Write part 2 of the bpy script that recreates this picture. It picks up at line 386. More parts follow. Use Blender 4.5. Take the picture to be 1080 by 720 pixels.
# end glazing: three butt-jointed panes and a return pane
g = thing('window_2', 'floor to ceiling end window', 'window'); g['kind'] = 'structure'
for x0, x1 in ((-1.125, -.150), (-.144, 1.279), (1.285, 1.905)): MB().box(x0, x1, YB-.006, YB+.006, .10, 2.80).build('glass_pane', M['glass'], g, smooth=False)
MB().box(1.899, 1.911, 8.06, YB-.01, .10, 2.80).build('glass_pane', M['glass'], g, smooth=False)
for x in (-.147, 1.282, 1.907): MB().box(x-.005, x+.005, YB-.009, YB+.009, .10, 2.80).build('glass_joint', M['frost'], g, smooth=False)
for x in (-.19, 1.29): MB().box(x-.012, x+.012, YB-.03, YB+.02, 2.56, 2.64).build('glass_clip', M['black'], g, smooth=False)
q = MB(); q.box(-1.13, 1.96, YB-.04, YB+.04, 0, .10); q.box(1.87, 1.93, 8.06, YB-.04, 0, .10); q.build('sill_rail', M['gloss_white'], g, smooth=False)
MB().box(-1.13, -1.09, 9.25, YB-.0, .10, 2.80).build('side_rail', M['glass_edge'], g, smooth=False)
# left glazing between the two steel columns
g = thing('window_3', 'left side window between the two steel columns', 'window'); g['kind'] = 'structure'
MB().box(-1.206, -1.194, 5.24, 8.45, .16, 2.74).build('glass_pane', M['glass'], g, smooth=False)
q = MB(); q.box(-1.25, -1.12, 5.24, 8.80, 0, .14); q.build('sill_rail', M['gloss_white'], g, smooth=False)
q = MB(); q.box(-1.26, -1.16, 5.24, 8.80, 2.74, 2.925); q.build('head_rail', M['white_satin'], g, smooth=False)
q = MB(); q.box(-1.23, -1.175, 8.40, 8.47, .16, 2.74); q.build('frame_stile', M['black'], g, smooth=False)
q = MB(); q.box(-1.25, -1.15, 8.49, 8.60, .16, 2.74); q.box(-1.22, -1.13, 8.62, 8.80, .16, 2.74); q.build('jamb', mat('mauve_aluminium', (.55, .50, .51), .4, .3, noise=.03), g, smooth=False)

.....

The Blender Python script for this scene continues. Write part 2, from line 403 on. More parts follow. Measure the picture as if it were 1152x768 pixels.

.....

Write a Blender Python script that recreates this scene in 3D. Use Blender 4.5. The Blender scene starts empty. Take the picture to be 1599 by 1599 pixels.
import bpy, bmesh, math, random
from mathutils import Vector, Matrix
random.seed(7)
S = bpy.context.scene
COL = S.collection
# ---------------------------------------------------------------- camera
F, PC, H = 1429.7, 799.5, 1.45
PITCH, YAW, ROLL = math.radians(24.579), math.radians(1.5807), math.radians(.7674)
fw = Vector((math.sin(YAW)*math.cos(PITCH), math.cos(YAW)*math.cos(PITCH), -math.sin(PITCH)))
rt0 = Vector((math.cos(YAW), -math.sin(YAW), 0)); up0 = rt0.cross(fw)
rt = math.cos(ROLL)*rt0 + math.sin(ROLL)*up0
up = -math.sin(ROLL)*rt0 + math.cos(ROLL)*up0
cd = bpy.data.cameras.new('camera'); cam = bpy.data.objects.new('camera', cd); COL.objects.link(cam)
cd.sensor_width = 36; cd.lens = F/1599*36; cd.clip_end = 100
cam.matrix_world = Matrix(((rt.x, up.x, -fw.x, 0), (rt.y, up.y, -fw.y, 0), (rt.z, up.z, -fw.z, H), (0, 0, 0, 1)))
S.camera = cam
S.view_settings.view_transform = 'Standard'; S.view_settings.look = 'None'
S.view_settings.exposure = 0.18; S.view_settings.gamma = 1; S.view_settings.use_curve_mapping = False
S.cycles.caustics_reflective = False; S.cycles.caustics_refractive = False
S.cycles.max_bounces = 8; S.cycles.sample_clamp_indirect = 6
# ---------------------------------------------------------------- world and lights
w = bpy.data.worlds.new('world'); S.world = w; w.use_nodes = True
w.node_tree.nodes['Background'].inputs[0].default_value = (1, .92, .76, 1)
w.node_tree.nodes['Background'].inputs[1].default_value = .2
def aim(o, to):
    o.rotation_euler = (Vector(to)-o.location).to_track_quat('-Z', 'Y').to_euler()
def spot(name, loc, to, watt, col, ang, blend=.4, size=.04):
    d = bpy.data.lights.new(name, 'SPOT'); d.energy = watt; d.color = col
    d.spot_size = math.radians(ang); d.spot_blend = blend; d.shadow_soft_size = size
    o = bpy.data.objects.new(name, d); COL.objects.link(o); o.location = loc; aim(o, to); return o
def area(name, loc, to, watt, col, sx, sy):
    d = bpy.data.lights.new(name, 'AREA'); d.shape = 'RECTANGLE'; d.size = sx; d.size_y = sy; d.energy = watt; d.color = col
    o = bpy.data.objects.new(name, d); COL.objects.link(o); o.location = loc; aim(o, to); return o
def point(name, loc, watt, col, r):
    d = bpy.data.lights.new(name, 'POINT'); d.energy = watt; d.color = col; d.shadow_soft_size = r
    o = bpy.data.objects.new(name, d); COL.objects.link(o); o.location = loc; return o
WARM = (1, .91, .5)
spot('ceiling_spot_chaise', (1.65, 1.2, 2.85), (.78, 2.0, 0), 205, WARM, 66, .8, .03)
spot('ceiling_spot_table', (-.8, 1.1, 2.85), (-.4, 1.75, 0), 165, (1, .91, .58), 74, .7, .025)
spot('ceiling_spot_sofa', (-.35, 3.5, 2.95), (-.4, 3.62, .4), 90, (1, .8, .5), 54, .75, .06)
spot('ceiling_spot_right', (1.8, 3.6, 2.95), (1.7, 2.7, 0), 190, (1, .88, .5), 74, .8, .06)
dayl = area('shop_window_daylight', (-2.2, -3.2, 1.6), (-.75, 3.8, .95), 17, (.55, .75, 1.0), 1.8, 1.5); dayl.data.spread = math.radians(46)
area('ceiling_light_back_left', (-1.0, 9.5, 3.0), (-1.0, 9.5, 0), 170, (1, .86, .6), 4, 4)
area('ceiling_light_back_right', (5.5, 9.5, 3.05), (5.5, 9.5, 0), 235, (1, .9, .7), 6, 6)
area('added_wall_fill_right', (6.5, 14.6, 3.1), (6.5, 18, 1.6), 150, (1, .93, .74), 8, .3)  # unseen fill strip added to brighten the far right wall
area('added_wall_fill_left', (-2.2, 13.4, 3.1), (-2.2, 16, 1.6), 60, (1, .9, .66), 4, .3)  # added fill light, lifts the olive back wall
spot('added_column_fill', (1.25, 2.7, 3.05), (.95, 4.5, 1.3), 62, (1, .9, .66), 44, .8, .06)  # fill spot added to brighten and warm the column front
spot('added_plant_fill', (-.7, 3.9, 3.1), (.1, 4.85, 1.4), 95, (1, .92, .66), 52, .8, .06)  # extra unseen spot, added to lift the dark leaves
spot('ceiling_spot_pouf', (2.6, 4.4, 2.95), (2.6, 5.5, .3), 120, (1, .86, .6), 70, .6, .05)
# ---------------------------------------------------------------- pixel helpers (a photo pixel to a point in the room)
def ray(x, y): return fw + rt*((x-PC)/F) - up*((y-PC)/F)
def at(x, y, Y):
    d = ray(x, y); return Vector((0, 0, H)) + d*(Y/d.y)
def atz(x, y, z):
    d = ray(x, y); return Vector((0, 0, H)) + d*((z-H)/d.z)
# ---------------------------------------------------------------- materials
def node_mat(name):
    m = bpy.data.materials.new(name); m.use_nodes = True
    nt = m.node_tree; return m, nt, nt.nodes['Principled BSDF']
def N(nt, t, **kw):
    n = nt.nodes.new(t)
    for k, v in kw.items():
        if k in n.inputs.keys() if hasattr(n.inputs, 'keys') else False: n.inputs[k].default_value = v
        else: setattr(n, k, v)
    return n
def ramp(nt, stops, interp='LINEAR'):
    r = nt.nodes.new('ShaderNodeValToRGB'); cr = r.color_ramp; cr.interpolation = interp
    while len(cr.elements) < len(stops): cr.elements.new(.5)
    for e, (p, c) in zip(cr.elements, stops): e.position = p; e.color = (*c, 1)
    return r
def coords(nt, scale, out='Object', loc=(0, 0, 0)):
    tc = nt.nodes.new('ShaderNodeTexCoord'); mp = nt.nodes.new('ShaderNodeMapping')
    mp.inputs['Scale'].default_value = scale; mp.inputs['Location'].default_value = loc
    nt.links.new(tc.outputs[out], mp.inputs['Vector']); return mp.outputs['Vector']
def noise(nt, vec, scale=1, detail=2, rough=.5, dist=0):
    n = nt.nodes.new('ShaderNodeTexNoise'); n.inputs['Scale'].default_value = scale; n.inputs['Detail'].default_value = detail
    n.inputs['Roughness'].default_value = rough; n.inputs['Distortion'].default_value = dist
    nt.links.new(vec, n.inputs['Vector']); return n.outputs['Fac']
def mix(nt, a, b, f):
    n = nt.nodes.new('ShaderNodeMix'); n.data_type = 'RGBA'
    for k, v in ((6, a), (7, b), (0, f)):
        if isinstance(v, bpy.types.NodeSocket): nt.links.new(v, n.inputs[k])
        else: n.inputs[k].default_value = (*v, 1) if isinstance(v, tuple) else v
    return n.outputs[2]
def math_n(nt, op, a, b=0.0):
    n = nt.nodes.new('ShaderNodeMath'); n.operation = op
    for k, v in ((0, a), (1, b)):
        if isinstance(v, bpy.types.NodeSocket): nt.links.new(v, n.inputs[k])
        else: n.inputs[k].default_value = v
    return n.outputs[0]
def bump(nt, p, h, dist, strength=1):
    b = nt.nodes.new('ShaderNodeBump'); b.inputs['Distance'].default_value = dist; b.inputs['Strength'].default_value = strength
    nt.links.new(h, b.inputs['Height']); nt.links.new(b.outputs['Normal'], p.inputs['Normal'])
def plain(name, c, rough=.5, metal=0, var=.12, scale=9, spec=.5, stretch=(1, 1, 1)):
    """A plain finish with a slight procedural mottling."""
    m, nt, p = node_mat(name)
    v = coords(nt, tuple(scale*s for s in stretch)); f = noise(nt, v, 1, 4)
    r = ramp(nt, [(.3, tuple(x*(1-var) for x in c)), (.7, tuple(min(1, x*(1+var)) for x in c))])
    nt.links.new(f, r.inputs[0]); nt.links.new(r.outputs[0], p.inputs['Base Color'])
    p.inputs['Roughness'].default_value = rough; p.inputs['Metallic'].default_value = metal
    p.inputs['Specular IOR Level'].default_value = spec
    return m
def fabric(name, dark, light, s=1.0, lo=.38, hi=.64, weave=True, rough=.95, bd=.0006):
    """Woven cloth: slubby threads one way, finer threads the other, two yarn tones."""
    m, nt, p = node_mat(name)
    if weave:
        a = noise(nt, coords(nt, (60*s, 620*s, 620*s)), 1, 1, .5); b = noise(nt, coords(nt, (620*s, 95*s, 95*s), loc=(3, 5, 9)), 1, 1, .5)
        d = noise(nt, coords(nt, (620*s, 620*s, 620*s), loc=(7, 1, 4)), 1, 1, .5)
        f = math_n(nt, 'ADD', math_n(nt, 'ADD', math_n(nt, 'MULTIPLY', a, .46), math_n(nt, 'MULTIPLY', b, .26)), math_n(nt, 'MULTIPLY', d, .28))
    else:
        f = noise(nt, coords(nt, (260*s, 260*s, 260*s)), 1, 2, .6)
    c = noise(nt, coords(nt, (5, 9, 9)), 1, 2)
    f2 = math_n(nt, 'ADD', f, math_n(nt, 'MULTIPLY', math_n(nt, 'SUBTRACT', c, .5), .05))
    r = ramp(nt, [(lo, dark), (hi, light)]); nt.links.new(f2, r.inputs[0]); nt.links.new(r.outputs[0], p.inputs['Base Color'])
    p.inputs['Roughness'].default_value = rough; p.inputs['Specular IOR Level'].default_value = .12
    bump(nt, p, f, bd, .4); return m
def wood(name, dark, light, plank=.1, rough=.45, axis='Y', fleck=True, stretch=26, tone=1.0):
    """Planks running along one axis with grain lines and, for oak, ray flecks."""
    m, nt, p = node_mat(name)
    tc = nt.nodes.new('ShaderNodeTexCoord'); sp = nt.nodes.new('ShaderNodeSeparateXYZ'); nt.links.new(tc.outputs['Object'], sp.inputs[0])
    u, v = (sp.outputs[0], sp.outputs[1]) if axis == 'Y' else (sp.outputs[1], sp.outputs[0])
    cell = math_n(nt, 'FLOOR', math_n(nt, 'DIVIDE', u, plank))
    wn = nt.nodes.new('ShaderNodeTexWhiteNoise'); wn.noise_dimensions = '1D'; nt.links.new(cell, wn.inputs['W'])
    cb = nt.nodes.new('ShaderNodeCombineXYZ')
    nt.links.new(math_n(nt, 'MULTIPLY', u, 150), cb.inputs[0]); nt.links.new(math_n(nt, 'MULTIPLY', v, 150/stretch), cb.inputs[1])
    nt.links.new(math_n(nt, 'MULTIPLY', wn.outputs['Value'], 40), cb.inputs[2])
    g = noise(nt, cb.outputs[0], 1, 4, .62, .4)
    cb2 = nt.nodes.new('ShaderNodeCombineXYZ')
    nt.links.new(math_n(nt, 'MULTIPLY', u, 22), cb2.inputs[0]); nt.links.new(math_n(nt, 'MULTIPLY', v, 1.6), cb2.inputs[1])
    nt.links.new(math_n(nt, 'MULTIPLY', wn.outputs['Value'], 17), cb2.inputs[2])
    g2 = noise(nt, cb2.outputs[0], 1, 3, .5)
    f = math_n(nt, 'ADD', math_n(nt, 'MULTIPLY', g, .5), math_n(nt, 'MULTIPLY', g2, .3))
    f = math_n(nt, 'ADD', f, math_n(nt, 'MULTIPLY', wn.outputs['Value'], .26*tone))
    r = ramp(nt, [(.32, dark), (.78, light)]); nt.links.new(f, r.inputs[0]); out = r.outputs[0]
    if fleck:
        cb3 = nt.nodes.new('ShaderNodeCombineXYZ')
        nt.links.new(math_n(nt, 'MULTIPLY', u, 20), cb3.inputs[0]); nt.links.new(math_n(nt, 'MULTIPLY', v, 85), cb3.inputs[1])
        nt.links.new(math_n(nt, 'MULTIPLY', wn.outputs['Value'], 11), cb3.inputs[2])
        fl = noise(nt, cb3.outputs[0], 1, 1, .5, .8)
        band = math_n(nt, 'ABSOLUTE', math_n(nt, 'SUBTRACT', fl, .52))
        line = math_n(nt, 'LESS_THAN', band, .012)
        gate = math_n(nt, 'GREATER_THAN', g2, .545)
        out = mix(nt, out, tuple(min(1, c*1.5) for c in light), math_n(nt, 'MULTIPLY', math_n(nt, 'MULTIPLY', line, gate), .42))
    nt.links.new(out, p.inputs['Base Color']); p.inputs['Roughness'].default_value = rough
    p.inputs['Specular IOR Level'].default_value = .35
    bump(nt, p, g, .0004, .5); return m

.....

WHAT IS REQUIRED: Quote the listing above, but only from the line that shows "Write part 2 of" through the line that shows "q = MB(); q.box(-1.25, -1.15, 8.49, 8.60, .16, 2.74);".

FINAL ANSWER:
Write part 2 of the bpy script that recreates this picture. It picks up at line 386. More parts follow. Use Blender 4.5. Take the picture to be 1080 by 720 pixels.
# end glazing: three butt-jointed panes and a return pane
g = thing('window_2', 'floor to ceiling end window', 'window'); g['kind'] = 'structure'
for x0, x1 in ((-1.125, -.150), (-.144, 1.279), (1.285, 1.905)): MB().box(x0, x1, YB-.006, YB+.006, .10, 2.80).build('glass_pane', M['glass'], g, smooth=False)
MB().box(1.899, 1.911, 8.06, YB-.01, .10, 2.80).build('glass_pane', M['glass'], g, smooth=False)
for x in (-.147, 1.282, 1.907): MB().box(x-.005, x+.005, YB-.009, YB+.009, .10, 2.80).build('glass_joint', M['frost'], g, smooth=False)
for x in (-.19, 1.29): MB().box(x-.012, x+.012, YB-.03, YB+.02, 2.56, 2.64).build('glass_clip', M['black'], g, smooth=False)
q = MB(); q.box(-1.13, 1.96, YB-.04, YB+.04, 0, .10); q.box(1.87, 1.93, 8.06, YB-.04, 0, .10); q.build('sill_rail', M['gloss_white'], g, smooth=False)
MB().box(-1.13, -1.09, 9.25, YB-.0, .10, 2.80).build('side_rail', M['glass_edge'], g, smooth=False)
# left glazing between the two steel columns
g = thing('window_3', 'left side window between the two steel columns', 'window'); g['kind'] = 'structure'
MB().box(-1.206, -1.194, 5.24, 8.45, .16, 2.74).build('glass_pane', M['glass'], g, smooth=False)
q = MB(); q.box(-1.25, -1.12, 5.24, 8.80, 0, .14); q.build('sill_rail', M['gloss_white'], g, smooth=False)
q = MB(); q.box(-1.26, -1.16, 5.24, 8.80, 2.74, 2.925); q.build('head_rail', M['white_satin'], g, smooth=False)
q = MB(); q.box(-1.23, -1.175, 8.40, 8.47, .16, 2.74); q.build('frame_stile', M['black'], g, smooth=False)
q = MB(); q.box(-1.25, -1.15, 8.49, 8.60, .16, 2.74); q.box(-1.22, -1.13, 8.62, 8.80, .16, 2.74); q.build('jamb', mat('mauve_aluminium', (.55, .50, .51), .4, .3, noise=.03), g, smooth=False)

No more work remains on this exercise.